Short exercise –
Give back an exact copy of the lines from the start of the material through the line bearing "return tag(o, label, 'pillow', group)". Include both ends and nothing else.

Information supplied –
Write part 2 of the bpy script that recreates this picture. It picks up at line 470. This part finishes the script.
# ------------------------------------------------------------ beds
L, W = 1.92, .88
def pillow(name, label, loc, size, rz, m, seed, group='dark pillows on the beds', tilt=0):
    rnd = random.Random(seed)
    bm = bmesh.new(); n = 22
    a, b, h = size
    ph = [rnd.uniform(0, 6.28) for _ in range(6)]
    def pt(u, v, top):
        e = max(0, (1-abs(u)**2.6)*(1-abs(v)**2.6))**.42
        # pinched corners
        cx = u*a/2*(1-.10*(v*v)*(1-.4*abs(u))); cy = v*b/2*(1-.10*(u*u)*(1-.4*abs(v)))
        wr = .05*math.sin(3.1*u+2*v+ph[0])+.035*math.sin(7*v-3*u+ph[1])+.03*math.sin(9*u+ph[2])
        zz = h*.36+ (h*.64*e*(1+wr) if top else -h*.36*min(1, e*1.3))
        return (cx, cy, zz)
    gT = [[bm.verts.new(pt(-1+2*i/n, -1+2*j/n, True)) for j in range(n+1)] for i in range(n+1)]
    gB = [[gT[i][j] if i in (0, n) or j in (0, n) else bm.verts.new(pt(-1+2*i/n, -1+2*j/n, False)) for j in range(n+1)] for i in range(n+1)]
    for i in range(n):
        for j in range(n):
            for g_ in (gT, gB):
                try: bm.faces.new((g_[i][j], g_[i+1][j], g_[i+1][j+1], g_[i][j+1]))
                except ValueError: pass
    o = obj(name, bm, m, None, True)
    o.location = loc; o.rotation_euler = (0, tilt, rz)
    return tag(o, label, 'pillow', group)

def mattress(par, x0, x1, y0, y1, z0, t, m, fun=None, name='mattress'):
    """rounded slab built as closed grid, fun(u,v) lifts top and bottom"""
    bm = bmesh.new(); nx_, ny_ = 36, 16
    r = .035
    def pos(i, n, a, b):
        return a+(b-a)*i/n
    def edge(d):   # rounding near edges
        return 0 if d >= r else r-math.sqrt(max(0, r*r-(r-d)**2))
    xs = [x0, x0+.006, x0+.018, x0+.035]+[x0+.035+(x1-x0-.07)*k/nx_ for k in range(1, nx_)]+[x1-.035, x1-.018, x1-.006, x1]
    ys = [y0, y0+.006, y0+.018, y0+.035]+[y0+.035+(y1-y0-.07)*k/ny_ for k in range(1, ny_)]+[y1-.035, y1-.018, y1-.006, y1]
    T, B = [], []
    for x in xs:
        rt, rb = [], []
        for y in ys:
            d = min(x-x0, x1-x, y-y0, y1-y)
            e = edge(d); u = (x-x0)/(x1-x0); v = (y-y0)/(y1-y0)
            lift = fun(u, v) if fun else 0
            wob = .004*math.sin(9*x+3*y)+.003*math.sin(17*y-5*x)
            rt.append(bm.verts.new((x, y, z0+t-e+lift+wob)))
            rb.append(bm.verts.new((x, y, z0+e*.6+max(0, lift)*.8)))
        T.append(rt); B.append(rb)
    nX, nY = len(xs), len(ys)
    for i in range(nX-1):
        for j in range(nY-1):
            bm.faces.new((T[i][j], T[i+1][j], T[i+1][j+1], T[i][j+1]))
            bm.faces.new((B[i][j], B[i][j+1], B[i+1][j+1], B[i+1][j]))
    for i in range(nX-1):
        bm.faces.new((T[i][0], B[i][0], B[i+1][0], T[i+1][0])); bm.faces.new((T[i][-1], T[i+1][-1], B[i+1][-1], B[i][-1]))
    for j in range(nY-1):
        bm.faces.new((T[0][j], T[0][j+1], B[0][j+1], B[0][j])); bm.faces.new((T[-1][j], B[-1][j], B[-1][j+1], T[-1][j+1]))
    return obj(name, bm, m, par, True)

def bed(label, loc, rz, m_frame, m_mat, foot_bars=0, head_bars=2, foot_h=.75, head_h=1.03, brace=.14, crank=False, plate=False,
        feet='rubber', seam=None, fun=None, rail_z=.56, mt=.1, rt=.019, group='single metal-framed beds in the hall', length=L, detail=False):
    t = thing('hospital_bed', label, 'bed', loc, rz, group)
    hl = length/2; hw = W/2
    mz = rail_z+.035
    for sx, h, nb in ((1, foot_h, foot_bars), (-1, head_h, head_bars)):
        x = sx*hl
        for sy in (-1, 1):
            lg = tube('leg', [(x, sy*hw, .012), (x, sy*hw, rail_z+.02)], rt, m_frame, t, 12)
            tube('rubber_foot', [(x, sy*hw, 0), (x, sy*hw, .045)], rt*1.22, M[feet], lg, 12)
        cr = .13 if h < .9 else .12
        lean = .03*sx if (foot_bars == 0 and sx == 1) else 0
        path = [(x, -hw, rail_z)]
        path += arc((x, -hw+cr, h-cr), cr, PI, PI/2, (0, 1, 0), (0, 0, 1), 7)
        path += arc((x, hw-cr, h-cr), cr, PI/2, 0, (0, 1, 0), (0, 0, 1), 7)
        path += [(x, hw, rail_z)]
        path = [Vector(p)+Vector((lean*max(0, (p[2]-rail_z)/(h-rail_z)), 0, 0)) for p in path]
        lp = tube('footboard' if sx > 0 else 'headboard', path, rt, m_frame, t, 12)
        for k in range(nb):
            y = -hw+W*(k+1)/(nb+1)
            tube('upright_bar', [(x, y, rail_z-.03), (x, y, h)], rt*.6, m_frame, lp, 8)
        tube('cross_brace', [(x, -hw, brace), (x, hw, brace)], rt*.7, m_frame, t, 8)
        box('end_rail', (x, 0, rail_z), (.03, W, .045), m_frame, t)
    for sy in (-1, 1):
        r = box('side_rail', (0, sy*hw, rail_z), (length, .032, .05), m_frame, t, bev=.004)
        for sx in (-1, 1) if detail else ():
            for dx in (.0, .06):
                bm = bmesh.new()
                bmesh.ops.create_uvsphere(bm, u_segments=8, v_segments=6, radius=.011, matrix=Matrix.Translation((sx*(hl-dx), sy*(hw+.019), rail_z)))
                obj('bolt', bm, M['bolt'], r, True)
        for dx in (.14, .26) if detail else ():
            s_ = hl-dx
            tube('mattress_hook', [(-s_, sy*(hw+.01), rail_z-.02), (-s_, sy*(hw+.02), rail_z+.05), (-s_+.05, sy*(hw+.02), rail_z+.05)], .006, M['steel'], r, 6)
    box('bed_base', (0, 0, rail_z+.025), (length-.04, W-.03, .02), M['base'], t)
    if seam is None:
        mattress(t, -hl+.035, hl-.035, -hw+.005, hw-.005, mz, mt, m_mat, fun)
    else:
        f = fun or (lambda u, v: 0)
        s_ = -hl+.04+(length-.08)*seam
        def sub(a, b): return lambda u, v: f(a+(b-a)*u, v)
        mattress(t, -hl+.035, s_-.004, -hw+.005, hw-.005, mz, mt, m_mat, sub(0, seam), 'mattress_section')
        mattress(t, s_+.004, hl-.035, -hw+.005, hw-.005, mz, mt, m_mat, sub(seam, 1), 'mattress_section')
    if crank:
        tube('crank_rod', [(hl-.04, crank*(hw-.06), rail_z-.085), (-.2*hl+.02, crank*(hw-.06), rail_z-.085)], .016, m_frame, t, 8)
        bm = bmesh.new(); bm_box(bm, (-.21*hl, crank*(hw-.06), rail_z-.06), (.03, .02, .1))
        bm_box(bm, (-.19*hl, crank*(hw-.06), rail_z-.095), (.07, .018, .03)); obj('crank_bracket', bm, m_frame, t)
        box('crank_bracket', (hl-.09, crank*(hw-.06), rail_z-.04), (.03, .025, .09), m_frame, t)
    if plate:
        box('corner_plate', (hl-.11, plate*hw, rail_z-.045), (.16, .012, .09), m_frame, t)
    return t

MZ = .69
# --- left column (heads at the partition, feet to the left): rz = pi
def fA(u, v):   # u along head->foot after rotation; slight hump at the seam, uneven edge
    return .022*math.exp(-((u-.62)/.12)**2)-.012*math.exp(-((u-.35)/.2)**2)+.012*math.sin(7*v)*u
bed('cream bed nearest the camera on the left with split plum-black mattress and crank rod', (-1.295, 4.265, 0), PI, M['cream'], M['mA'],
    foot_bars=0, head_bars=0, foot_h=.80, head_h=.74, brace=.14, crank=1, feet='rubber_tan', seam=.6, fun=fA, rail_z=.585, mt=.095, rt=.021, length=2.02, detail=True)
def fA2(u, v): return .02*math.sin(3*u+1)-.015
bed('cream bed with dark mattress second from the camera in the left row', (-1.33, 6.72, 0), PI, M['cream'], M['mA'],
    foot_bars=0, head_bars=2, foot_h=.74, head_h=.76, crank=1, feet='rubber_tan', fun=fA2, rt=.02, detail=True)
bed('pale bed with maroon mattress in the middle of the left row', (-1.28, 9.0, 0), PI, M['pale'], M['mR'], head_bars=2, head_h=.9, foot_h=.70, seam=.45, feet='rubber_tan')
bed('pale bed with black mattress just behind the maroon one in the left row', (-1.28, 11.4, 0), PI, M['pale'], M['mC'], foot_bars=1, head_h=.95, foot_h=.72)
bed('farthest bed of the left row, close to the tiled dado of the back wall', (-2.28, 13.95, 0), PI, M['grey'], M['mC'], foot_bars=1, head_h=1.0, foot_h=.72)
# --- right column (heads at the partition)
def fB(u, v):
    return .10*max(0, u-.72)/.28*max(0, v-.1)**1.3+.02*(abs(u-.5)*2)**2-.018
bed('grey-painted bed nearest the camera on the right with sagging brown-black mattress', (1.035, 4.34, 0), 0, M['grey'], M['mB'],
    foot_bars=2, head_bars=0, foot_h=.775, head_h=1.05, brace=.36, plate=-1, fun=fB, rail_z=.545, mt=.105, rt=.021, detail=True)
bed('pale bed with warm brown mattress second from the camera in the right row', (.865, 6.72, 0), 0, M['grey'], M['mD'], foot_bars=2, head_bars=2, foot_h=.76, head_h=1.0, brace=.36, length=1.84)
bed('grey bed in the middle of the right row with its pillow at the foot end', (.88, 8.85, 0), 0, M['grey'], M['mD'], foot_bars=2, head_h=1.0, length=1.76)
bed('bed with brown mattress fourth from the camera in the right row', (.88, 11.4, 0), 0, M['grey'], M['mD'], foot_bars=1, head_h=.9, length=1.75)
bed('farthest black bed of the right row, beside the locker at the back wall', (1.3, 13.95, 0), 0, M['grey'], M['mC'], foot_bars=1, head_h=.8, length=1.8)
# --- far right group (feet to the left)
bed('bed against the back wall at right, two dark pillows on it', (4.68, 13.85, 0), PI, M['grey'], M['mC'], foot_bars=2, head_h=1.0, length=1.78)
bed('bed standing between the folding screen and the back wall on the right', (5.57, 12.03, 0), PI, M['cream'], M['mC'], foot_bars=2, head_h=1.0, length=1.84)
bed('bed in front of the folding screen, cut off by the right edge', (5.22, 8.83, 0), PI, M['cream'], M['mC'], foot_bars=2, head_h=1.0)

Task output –
Write part 2 of the bpy script that recreates this picture. It picks up at line 470. This part finishes the script.
# ------------------------------------------------------------ beds
L, W = 1.92, .88
def pillow(name, label, loc, size, rz, m, seed, group='dark pillows on the beds', tilt=0):
    rnd = random.Random(seed)
    bm = bmesh.new(); n = 22
    a, b, h = size
    ph = [rnd.uniform(0, 6.28) for _ in range(6)]
    def pt(u, v, top):
        e = max(0, (1-abs(u)**2.6)*(1-abs(v)**2.6))**.42
        # pinched corners
        cx = u*a/2*(1-.10*(v*v)*(1-.4*abs(u))); cy = v*b/2*(1-.10*(u*u)*(1-.4*abs(v)))
        wr = .05*math.sin(3.1*u+2*v+ph[0])+.035*math.sin(7*v-3*u+ph[1])+.03*math.sin(9*u+ph[2])
        zz = h*.36+ (h*.64*e*(1+wr) if top else -h*.36*min(1, e*1.3))
        return (cx, cy, zz)
    gT = [[bm.verts.new(pt(-1+2*i/n, -1+2*j/n, True)) for j in range(n+1)] for i in range(n+1)]
    gB = [[gT[i][j] if i in (0, n) or j in (0, n) else bm.verts.new(pt(-1+2*i/n, -1+2*j/n, False)) for j in range(n+1)] for i in range(n+1)]
    for i in range(n):
        for j in range(n):
            for g_ in (gT, gB):
                try: bm.faces.new((g_[i][j], g_[i+1][j], g_[i+1][j+1], g_[i][j+1]))
                except ValueError: pass
    o = obj(name, bm, m, None, True)
    o.location = loc; o.rotation_euler = (0, tilt, rz)
    return tag(o, label, 'pillow', group)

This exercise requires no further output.